Exercise aim:
Stop at the line containing "red crate', 'strap')": repeat exactly every line of the entries below from the first up to it, plus that line, with pictures omitted.

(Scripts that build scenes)

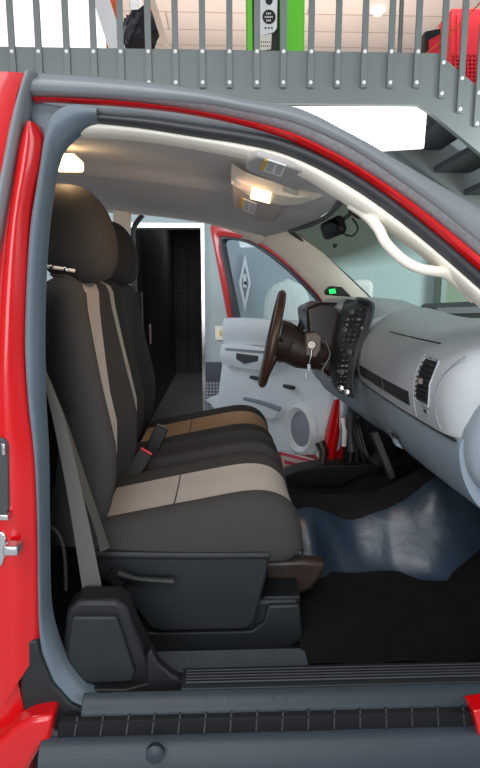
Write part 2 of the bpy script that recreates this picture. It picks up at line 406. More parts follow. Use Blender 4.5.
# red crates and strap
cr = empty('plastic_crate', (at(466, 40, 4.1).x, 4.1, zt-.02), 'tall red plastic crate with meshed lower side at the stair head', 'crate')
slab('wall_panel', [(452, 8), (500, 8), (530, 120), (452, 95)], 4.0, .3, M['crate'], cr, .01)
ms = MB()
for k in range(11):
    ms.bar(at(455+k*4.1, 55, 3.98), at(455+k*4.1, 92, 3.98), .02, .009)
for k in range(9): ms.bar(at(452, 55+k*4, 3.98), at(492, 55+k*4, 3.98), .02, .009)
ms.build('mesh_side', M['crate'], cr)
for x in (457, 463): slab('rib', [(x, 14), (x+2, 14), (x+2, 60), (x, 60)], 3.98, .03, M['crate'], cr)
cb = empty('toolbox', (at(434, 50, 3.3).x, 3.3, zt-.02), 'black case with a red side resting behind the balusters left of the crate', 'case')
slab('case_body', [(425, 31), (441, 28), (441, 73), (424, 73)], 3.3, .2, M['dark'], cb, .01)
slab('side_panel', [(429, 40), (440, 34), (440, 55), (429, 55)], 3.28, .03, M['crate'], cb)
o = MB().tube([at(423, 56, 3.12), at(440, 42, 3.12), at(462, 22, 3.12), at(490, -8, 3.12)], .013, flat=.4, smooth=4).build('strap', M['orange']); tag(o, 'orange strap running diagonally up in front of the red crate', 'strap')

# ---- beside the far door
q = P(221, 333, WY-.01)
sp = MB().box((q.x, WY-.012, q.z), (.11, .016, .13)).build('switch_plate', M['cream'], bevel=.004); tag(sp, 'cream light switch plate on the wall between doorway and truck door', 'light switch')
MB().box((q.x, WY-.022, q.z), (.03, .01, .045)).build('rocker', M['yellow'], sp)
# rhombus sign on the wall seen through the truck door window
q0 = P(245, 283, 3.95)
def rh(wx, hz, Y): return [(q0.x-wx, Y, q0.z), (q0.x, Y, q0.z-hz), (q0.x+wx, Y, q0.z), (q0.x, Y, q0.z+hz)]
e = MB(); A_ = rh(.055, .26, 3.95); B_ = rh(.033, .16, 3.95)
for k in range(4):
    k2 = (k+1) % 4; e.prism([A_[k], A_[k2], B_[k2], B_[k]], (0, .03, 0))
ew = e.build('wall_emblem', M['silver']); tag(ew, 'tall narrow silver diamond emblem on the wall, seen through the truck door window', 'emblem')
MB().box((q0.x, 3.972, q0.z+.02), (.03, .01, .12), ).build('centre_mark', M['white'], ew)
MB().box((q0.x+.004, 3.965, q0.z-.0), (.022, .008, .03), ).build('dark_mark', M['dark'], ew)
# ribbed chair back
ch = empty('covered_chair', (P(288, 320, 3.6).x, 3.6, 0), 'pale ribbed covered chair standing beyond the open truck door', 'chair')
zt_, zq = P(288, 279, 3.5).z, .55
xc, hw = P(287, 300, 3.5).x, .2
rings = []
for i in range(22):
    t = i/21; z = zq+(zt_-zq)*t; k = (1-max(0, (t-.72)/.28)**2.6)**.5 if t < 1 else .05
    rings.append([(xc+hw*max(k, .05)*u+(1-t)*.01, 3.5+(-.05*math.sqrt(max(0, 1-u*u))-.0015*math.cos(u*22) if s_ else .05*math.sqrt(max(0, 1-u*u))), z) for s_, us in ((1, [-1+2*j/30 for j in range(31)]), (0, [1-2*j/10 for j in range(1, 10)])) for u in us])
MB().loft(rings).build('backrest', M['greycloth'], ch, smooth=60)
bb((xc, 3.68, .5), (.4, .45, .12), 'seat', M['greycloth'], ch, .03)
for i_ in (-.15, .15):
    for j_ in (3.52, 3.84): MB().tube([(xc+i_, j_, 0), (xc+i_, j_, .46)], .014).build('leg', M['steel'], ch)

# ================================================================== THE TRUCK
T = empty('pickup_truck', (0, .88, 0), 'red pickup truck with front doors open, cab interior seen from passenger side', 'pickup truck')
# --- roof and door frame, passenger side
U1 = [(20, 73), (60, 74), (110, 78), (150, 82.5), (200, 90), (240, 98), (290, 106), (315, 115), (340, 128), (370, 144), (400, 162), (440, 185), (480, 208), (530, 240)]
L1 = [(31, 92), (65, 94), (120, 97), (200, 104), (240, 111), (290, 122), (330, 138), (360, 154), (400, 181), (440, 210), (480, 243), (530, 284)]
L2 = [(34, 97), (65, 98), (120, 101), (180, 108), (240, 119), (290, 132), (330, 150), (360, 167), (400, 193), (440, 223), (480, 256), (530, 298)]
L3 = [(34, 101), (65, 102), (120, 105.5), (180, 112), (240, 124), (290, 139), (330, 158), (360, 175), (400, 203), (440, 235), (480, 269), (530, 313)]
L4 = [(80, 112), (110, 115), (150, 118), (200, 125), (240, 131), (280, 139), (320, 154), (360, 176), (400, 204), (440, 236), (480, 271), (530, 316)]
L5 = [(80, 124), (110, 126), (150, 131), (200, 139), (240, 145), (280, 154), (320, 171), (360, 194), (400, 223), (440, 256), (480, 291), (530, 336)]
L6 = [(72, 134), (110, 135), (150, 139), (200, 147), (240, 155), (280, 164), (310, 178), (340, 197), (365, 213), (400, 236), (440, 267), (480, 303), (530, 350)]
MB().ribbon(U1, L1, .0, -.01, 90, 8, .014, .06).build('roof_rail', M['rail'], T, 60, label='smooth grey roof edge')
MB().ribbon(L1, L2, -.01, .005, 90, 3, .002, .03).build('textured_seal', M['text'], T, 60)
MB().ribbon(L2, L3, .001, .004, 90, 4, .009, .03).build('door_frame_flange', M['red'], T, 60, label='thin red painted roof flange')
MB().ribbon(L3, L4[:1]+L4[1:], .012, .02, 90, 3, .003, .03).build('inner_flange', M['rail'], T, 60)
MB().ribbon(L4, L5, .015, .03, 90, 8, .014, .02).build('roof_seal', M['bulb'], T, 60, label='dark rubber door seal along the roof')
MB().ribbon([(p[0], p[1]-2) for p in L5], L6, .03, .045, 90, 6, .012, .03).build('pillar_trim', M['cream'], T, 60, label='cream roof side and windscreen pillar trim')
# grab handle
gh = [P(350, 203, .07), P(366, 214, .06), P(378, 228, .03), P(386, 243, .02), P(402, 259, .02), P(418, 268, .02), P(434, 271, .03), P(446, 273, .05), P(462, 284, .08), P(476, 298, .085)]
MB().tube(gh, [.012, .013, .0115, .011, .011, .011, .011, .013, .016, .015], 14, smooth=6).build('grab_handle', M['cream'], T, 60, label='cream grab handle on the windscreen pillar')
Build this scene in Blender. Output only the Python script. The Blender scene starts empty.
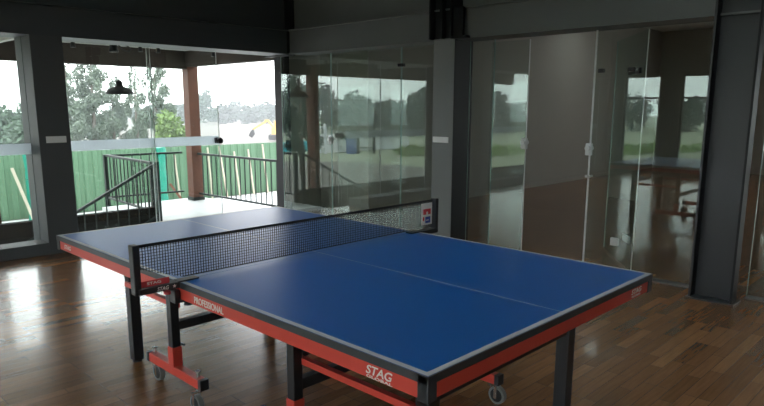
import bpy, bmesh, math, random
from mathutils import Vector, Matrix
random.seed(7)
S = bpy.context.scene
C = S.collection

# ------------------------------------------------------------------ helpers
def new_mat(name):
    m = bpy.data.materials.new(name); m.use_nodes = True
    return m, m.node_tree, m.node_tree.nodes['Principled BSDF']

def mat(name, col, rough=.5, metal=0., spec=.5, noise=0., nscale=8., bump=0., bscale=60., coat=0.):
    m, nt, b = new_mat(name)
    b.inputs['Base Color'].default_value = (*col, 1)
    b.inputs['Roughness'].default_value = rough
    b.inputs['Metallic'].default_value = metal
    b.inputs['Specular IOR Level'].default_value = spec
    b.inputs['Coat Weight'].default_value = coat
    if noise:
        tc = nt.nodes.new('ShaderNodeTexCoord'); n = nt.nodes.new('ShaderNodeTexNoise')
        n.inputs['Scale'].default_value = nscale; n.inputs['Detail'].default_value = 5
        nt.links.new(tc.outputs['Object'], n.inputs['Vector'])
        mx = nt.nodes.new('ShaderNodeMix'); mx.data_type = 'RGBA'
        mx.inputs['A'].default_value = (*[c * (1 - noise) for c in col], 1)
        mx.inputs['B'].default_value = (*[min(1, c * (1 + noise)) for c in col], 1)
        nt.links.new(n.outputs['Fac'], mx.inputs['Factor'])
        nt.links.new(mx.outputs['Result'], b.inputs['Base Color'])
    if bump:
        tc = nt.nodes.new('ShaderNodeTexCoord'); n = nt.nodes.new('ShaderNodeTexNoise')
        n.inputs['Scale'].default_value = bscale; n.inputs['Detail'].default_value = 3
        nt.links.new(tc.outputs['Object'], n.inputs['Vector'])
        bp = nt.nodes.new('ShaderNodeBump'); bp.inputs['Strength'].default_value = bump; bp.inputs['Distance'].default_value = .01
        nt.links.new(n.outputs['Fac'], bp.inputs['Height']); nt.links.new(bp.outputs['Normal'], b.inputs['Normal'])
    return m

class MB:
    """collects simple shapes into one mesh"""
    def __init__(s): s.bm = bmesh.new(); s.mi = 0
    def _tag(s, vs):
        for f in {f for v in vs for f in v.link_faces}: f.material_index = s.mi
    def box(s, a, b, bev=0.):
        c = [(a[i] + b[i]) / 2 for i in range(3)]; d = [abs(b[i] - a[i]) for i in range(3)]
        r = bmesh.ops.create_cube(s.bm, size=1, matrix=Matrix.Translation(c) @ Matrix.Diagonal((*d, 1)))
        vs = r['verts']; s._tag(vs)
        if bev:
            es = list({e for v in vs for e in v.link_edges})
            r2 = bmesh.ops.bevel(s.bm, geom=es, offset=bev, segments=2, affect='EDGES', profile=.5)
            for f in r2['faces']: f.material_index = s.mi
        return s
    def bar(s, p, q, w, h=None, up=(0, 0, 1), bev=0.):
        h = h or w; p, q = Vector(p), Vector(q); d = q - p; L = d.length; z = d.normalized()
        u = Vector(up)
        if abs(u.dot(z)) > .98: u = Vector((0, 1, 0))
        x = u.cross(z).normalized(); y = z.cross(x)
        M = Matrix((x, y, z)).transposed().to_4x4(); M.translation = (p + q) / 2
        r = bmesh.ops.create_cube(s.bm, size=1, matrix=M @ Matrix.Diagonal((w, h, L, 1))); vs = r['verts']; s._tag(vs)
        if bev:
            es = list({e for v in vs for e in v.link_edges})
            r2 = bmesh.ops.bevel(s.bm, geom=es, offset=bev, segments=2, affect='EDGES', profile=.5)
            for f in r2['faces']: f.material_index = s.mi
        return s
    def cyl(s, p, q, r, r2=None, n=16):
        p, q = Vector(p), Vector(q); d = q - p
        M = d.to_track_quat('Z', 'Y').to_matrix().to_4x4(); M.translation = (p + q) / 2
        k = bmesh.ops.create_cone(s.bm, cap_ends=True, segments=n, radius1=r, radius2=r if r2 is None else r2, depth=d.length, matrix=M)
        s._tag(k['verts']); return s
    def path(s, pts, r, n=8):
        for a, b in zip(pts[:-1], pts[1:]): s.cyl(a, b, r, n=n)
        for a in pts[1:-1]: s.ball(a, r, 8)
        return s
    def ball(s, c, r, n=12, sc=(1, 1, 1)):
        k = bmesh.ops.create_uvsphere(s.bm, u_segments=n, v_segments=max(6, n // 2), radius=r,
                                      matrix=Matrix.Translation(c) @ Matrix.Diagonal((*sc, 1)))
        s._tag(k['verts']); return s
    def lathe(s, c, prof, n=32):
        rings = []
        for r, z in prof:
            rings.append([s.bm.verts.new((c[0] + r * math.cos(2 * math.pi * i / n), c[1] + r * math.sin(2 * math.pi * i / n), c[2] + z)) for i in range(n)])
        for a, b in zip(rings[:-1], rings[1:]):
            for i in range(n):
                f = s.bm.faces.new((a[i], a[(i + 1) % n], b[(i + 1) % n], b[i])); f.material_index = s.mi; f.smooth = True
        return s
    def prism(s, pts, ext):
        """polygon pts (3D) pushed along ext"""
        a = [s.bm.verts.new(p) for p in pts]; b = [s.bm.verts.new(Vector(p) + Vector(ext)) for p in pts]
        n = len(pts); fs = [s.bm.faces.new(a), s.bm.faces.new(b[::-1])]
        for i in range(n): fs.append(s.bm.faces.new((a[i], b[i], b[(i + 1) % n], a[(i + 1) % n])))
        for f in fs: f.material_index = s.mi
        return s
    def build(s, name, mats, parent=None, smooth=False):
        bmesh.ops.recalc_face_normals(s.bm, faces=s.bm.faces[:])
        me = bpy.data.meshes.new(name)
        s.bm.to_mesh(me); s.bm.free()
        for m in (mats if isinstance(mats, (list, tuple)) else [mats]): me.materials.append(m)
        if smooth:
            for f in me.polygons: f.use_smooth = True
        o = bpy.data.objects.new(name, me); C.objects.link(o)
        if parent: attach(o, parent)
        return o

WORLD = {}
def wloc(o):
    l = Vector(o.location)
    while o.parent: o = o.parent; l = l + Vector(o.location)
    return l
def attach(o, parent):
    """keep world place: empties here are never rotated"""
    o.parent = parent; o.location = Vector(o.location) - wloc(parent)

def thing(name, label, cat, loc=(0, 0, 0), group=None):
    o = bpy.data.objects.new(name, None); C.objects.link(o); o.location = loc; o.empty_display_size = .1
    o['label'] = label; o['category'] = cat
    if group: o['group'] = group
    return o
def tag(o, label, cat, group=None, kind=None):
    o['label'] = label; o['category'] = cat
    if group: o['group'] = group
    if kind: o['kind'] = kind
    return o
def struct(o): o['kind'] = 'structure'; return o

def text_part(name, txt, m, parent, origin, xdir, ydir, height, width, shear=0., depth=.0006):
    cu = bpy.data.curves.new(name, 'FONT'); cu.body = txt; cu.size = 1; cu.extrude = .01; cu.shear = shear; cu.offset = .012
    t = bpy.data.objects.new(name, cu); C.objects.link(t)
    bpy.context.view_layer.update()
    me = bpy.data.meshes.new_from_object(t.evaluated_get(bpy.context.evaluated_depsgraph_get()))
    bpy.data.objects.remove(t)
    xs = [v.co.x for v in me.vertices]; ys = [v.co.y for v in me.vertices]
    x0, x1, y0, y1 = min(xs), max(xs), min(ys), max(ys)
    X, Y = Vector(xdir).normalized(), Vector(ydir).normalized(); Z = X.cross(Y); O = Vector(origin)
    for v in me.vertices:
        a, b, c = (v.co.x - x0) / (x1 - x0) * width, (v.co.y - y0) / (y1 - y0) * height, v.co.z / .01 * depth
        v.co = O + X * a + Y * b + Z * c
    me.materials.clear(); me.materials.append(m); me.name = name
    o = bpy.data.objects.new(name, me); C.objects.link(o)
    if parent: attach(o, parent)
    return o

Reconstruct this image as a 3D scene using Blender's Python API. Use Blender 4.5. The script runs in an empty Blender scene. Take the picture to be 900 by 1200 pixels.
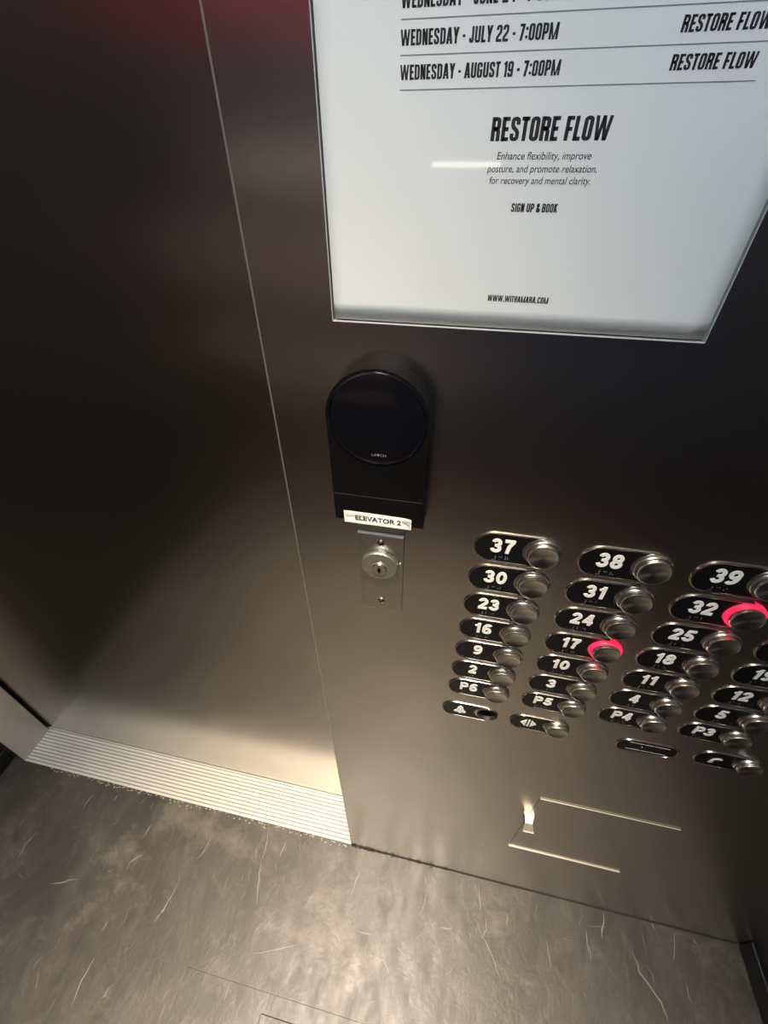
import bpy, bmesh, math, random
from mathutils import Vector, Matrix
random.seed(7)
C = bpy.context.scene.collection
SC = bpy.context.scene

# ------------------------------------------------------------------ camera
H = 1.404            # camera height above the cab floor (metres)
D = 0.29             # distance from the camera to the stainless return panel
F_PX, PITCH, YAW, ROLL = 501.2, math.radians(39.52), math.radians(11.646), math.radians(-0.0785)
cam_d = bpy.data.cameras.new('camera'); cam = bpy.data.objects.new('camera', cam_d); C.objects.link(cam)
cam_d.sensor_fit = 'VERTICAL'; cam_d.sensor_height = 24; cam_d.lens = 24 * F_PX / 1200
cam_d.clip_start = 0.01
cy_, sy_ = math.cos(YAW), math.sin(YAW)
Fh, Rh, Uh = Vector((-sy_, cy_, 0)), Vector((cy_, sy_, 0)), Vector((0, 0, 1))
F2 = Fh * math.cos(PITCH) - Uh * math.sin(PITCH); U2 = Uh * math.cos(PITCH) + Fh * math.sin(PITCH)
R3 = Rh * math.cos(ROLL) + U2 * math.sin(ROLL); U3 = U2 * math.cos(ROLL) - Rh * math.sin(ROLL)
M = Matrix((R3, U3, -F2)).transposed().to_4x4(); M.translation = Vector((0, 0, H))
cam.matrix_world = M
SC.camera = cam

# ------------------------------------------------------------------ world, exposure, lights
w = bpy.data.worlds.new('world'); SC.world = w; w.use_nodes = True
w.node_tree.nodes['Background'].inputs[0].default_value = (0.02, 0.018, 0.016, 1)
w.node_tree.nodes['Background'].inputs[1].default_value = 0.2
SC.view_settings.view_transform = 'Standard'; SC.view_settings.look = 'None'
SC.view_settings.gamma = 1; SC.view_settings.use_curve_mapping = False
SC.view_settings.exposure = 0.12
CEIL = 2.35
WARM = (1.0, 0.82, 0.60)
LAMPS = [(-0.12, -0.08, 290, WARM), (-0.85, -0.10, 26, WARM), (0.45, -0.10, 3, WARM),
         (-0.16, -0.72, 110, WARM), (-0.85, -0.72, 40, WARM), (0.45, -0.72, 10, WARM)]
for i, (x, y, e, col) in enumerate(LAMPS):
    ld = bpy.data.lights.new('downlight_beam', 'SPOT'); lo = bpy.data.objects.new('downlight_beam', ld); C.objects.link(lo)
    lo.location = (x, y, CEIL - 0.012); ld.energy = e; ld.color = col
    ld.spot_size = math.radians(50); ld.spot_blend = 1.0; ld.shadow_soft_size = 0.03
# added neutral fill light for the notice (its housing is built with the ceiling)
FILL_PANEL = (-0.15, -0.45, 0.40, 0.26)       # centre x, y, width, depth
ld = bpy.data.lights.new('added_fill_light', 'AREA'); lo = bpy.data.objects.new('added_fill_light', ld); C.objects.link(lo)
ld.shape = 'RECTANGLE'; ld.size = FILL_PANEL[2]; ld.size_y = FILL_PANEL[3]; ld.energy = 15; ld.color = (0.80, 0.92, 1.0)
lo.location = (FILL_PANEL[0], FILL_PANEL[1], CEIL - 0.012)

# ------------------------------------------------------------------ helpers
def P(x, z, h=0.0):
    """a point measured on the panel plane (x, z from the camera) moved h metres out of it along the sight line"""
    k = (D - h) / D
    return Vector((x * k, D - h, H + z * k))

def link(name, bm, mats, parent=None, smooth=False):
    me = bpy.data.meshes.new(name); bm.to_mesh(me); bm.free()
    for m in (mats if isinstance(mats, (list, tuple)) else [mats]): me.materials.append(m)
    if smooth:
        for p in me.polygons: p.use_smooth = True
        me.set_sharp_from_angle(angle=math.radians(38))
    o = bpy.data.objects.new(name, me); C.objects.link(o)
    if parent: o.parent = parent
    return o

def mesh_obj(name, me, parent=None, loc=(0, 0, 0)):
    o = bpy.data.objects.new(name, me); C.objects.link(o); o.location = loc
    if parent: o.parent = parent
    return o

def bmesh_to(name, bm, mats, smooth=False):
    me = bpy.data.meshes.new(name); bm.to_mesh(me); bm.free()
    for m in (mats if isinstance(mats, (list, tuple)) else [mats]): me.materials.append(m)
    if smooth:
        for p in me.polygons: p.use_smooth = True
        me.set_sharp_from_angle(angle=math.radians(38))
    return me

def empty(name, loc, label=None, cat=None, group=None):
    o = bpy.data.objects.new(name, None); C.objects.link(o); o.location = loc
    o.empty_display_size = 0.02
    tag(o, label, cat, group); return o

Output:
Write part 2 of the bpy script that recreates this picture. It picks up at line 406. More parts follow. Use Blender 4.5.
# red crates and strap
cr = empty('plastic_crate', (at(466, 40, 4.1).x, 4.1, zt-.02), 'tall red plastic crate with meshed lower side at the stair head', 'crate')
slab('wall_panel', [(452, 8), (500, 8), (530, 120), (452, 95)], 4.0, .3, M['crate'], cr, .01)
ms = MB()
for k in range(11):
    ms.bar(at(455+k*4.1, 55, 3.98), at(455+k*4.1, 92, 3.98), .02, .009)
for k in range(9): ms.bar(at(452, 55+k*4, 3.98), at(492, 55+k*4, 3.98), .02, .009)
ms.build('mesh_side', M['crate'], cr)
for x in (457, 463): slab('rib', [(x, 14), (x+2, 14), (x+2, 60), (x, 60)], 3.98, .03, M['crate'], cr)
cb = empty('toolbox', (at(434, 50, 3.3).x, 3.3, zt-.02), 'black case with a red side resting behind the balusters left of the crate', 'case')
slab('case_body', [(425, 31), (441, 28), (441, 73), (424, 73)], 3.3, .2, M['dark'], cb, .01)
slab('side_panel', [(429, 40), (440, 34), (440, 55), (429, 55)], 3.28, .03, M['crate'], cb)
o = MB().tube([at(423, 56, 3.12), at(440, 42, 3.12), at(462, 22, 3.12), at(490, -8, 3.12)], .013, flat=.4, smooth=4).build('strap', M['orange']); tag(o, 'orange strap running diagonally up in front of the red crate', 'strap')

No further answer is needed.